Für Urheber, deren Musik auch von anderen gespielt und genutzt wird, ist die Existenz der Gema eine große Erleichterung, denn sie wären gar nicht in der Lage, allen Nutzern hinterherzulaufen. Auch den Musiknutzern bringt die Gema eine enorme Vereinfachung, weil sie wissen, wo sie (fast) alle Nutzungsrechte, die sie brauchen, unproblematisch - wenn auch nicht kostenlos - erhalten.

Doch warum ist die Gema so unbeliebt? Den Veranstaltern sind die Tarife zu teuer und zu unübersichtlich und der Ton der Gema-Schreiben ist ihnen zu sehr von Misstrauen geprägt. Viele Musiker haben zudem das Gefühl, dass manche Kollegen mehr aus der Gema rausholen als sie selbst, weil im Verein die Großverdiener das Sagen haben.
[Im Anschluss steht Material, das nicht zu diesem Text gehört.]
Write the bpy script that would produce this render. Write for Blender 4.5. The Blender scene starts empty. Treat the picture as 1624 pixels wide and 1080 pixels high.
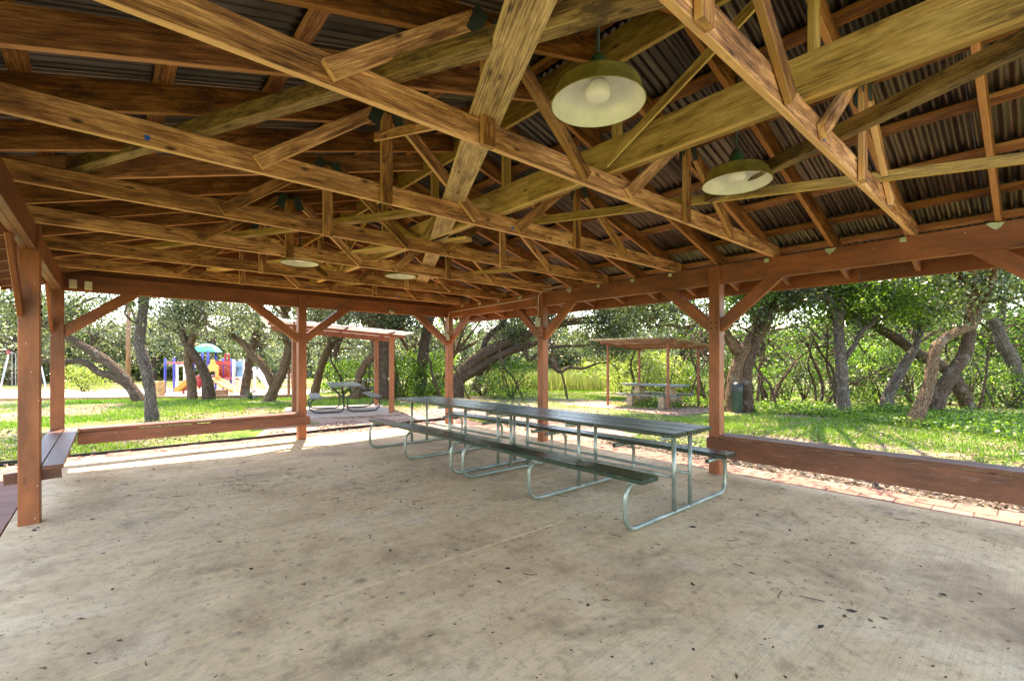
import bpy, math, random
import numpy as np
from mathutils import Vector, Matrix
R = math.radians
random.seed(7); rng = np.random.default_rng(7)
scene = bpy.context.scene
col = scene.collection

# ------------------------------------------------------------------ camera, sky, sun, exposure
EYE = 1.45; FPX = 736.0; HOR = 571.5; YAW = 41.1
cam_d = bpy.data.cameras.new('camera'); cam = bpy.data.objects.new('camera', cam_d); col.objects.link(cam)
cam.location = (0, 0, EYE); cam.rotation_euler = (R(90), 0, R(-YAW))
cam_d.sensor_width = 36; cam_d.lens = FPX / 1624 * 36; cam_d.shift_y = (HOR - 540) / 1624
cam_d.clip_start = 0.02; cam_d.clip_end = 2000
scene.camera = cam
SUN_AZ = R(21.0)      # from +Y towards +X
SUN_EL = R(64)
world = bpy.data.worlds.new('World'); scene.world = world; world.use_nodes = True
wn = world.node_tree
sky = wn.nodes.new('ShaderNodeTexSky'); sky.sky_type = 'NISHITA'; sky.sun_disc = False
sky.sun_elevation = SUN_EL; sky.sun_rotation = SUN_AZ
sky.air_density = 1.0; sky.dust_density = .5; sky.ozone_density = 1.0
bg = wn.nodes['Background']; bg.inputs['Strength'].default_value = 0.15
wn.links.new(sky.outputs[0], bg.inputs['Color'])
sun_d = bpy.data.lights.new('sun', 'SUN'); sun = bpy.data.objects.new('sun', sun_d); col.objects.link(sun)
sun_d.energy = 2.7; sun_d.angle = R(0.6); sun_d.color = (1.0, 0.94, 0.84)
sd = Vector((math.sin(SUN_AZ) * math.cos(SUN_EL), math.cos(SUN_AZ) * math.cos(SUN_EL), math.sin(SUN_EL)))
sun.rotation_euler = sd.to_track_quat('Z', 'Y').to_euler()
sun.location = sd * 60
vs = scene.view_settings
vs.view_transform = 'Standard'; vs.look = 'None'; vs.exposure = 3.12; vs.gamma = 1.0
vs.use_white_balance = True; vs.white_balance_temperature = 7900; vs.white_balance_tint = 17   # camera set for open shade
scene.cycles.max_bounces = 8; scene.cycles.diffuse_bounces = 5; scene.cycles.transmission_bounces = 5
scene.cycles.transparent_max_bounces = 8

# ------------------------------------------------------------------ places
FW = Vector((math.sin(R(YAW)), math.cos(R(YAW)), 0)); RT = Vector((math.cos(R(YAW)), -math.sin(R(YAW)), 0))
def at(u, v, d):
    return FW * d + RT * ((u - 812) / FPX * d) + Vector((0, 0, EYE - (v - HOR) / FPX * d))
def gz(x, y):
    d = math.hypot(x, y)
    return -0.06 - 0.011 * max(0.0, d - 13)
def gnd(u, v):
    d = 12.0
    for _ in range(60):
        p = at(u, v, d); z = gz(p.x, p.y)
        d = 0.5 * d + 0.5 * (EYE - z) * FPX / max(v - HOR, 1.0)
    p = at(u, v, d)
    return d, p

# ------------------------------------------------------------------ materials
class NT:
    def __init__(s, name):
        s.m = bpy.data.materials.new(name); s.m.use_nodes = True
        s.t = s.m.node_tree; s.b = s.t.nodes['Principled BSDF']; s.out = s.t.nodes['Material Output']
    def n(s, typ, **kw):
        nd = s.t.nodes.new(typ)
        for k, v in kw.items():
            if k.startswith('i_'):
                nd.inputs[k[2:].replace('_', ' ')].default_value = v
            else: setattr(nd, k, v)
        return nd
    def l(s, a, b): s.t.links.new(a, b)
    def attr(s, name): return s.n('ShaderNodeAttribute', attribute_name=name)
    def obj(s): return s.n('ShaderNodeTexCoord').outputs['Object']
    def geo(s): return s.n('ShaderNodeNewGeometry').outputs['Position']
    def mp(s, src, sc):
        m = s.n('ShaderNodeMapping'); m.inputs['Scale'].default_value = sc; s.l(src, m.inputs['Vector']); return m.outputs[0]
    def noise(s, src, scale, detail=4, rough=.55, dist=0.0):
        x = s.n('ShaderNodeTexNoise'); x.inputs['Scale'].default_value = scale; x.inputs['Detail'].default_value = detail
        x.inputs['Roughness'].default_value = rough; x.inputs['Distortion'].default_value = dist
        s.l(src, x.inputs['Vector']); return x.outputs['Fac']
    def vor(s, src, scale, feature='F1'):
        x = s.n('ShaderNodeTexVoronoi'); x.feature = feature; x.inputs['Scale'].default_value = scale; s.l(src, x.inputs['Vector'])
        return x
    def ramp(s, fac, stops):
        r = s.n('ShaderNodeValToRGB'); e = r.color_ramp.elements
        while len(e) > 1: e.remove(e[-1])
        for i, (p, c) in enumerate(stops):
            q = e[0] if i == 0 else e.new(p)
            q.position = p; q.color = (c[0], c[1], c[2], 1) if not isinstance(c, (int, float)) else (c, c, c, 1)
        s.l(fac, r.inputs[0]); return r.outputs[0]
    def mix(s, fac, a, b, mode='MIX'):
        x = s.n('ShaderNodeMix', data_type='RGBA', blend_type=mode)
        for i, v in ((0, fac), (6, a), (7, b)):
            if hasattr(v, 'is_output'): s.l(v, x.inputs[i])
            else: x.inputs[i].default_value = v if i == 0 else (v[0], v[1], v[2], 1)
        return x.outputs[2]
    def math(s, op, a, b=0.5):
        x = s.n('ShaderNodeMath', operation=op)
        for i, v in ((0, a), (1, b)):
            if hasattr(v, 'is_output'): s.l(v, x.inputs[i])
            else: x.inputs[i].default_value = v
        return x.outputs[0]
    def bump(s, h, strength=.3, dist=.01):
        b = s.n('ShaderNodeBump'); b.inputs['Strength'].default_value = strength; b.inputs['Distance'].default_value = dist
        s.l(h, b.inputs['Height']); s.l(b.outputs[0], s.b.inputs['Normal'])
    def setc(s, c, rough=.6, metal=0.0, spec=.4):
        if hasattr(c, 'is_output'): s.l(c, s.b.inputs['Base Color'])
        else: s.b.inputs['Base Color'].default_value = (c[0], c[1], c[2], 1)
        if hasattr(rough, 'is_output'): s.l(rough, s.b.inputs['Roughness'])
        else: s.b.inputs['Roughness'].default_value = rough
        s.b.inputs['Metallic'].default_value = metal
        s.b.inputs['Specular IOR Level'].default_value = spec
        return s.m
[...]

Autor Frank Dostal vom Gema-Aufsichtsrat hält dagegen: "Alle Gema-Regeln sind im Verein demokratisch beschlossen." Manches sei nur deshalb so kompliziert, weil man lange diskutiere und versuche, alle Interessen zu berücksichtigen.
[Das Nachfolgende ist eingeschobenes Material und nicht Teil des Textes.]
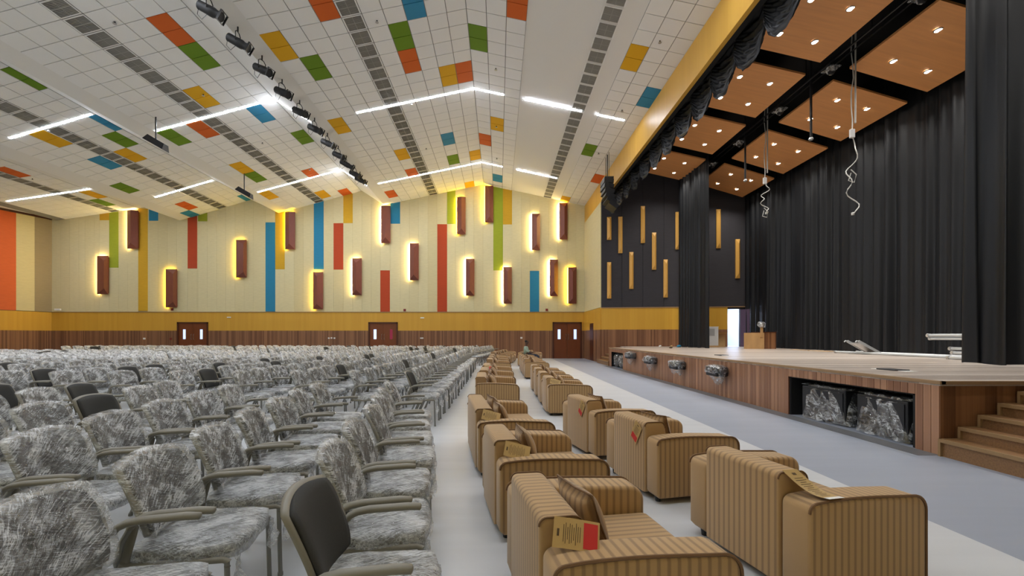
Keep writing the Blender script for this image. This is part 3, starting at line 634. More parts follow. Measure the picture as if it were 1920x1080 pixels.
# steps
for (ya, yb, lb, nm) in ((2.67, 5.15, 'brown wooden steps at the near end of the stage', 0), (20.68, 23.1, 'brown wooden steps at the far end of the stage', 1)):
    r = empty('steps', (5.21, ya, 0)); L_ = yb-ya
    for k in range(5):
        h = .20+.14*k; x0 = .235*k; x1 = 1.22 if k < 5 else 0
        q = MB(); q.box(x0+.02, min(x0+.255, 1.22), 0, L_, 0 if k == 0 else h-.14, h-.02); q.build('riser', M['stepw'], r)
        q = MB(); q.box(x0, x0+.26, 0, L_, h-.02, h); q.build('tread', M['stepw'], r)
        q = MB(); q.box(x0-.006, x0+.025, 0, L_, h-.035, h+.006); q.box(x0-.008, x0+.02, L_-.03 if not nm else 0, L_ if not nm else .03, max(0, h-.16) if k else 0, h-.02); q.box(x0, x0+.26, L_-.025 if not nm else 0, L_ if not nm else .025, h-.02, h+.006); q.build('nosing', M['stepn'], r)
    tag(r, lb, 'steps')

# curtains
def curtain(name, pts, z0, z1, amp, lab, seed, nfold=3.2, parent=None, flare=1.0, top=None):
    random.seed(seed); segs = []; L_ = 0; P_ = [Vector((x, y, 0)) for x, y in pts]
    lens = [(b-a).length for a, b in zip(P_, P_[1:])]; L_ = sum(lens)
    def at(s):
        for a, b, l in zip(P_, P_[1:], lens):
            if s <= l+1e-6: d = (b-a).normalized(); return a+d*s, Vector((d.y, -d.x, 0))
            s -= l
        return P_[-1], Vector(((P_[-1]-P_[-2]).normalized().y, -(P_[-1]-P_[-2]).normalized().x, 0))
    ph = [random.uniform(0, 6.28) for _ in range(8)]
    def fn(u, v):
        s = u*L_; p, n = at(s); w = s*2*math.pi*nfold
        s2 = w + 1.3*math.sin(s*1.7+ph[0]) + 1.1*math.sin(s*.63+ph[1])
        a = amp*(.55+.3*math.sin(s*2.3+ph[2])+.25*math.sin(s*5.1+ph[3]))
        fold = math.sin(s2+v*.5*math.sin(s*3+ph[4]))+.45*math.sin(2.1*s2+ph[5]+v*1.5)*v + .3*math.sin(.43*s2+ph[6])
        d = a*fold*(.65+.35*v*flare)
        z = z1+(z0-z1)*v
        if v > .98: z += .012*math.sin(s*9)
        return (p.x+n.x*d, p.y+n.y*d, z)
    nu = int(L_/.028); return MB().grid(fn, nu, 16).build(name, M['velvet'], parent, 180)
c1 = curtain('stage_curtain', [(12.55, 22.05), (12.5, 12), (12.5, 2.5)], ZS+.01, 9.9, .11, '', 3, 2.6)
tag(c1, 'full-height black back curtain in folds across the rear of stage', 'curtain')
c2 = curtain('leg_curtain', [(9.1, 22.0), (9.3, 19.25)], ZS+.01, 9.5, .10, '', 5, 3.2)
tag(c2, 'narrow black leg curtain at the far side of stage', 'curtain')
c3 = curtain('leg_curtain', [(9.05, 8.35), (8.92, 8.15), (9.15, 7.75), (9.2, 3.6)], ZS+.03, 9.9, .13, '', 9, 1.9)
tag(c3, 'large black leg curtain at the near right edge of stage', 'curtain')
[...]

Nun hat die Gema reagiert, direkt wird jetzt auf der Homepage auf ermäßigte "Kultur- und Sozial-Tarife" hingewiesen, die man früher lange suchen musste. Eine Härtefallklausel sorgt dafür, dass der Veranstalter für ein schlecht besuchtes Konzert im kleinen Club nur 21,50 Euro Gema-Gebühren zahlen muss.

"Das ist ein erster Erfolg der Petition", freut sich Mike Wolter vom Verband Profolk. Früher musste er oft Konflikte schlichten, weil weder Veranstalter noch Gema-Personal solche Härtefallregeln kannten. Sein Tipp: "Statt auf die Gema zu schimpfen, sollte man lieber mit den Gema-Leuten reden. Jenseits der Formulare sind die nämlich ganz vernünftig." Mehr Sorgen als die Petition macht der Gema die EU-Kommission. Sie wirft den nationalen Verwertungsgesellschaften vor, dass sie jeweils Monopole sind. Vielleicht muss Gema-Aufsichtsrat Frank Dostal bald selbst eine Petition starten - zur Rettung der Gema.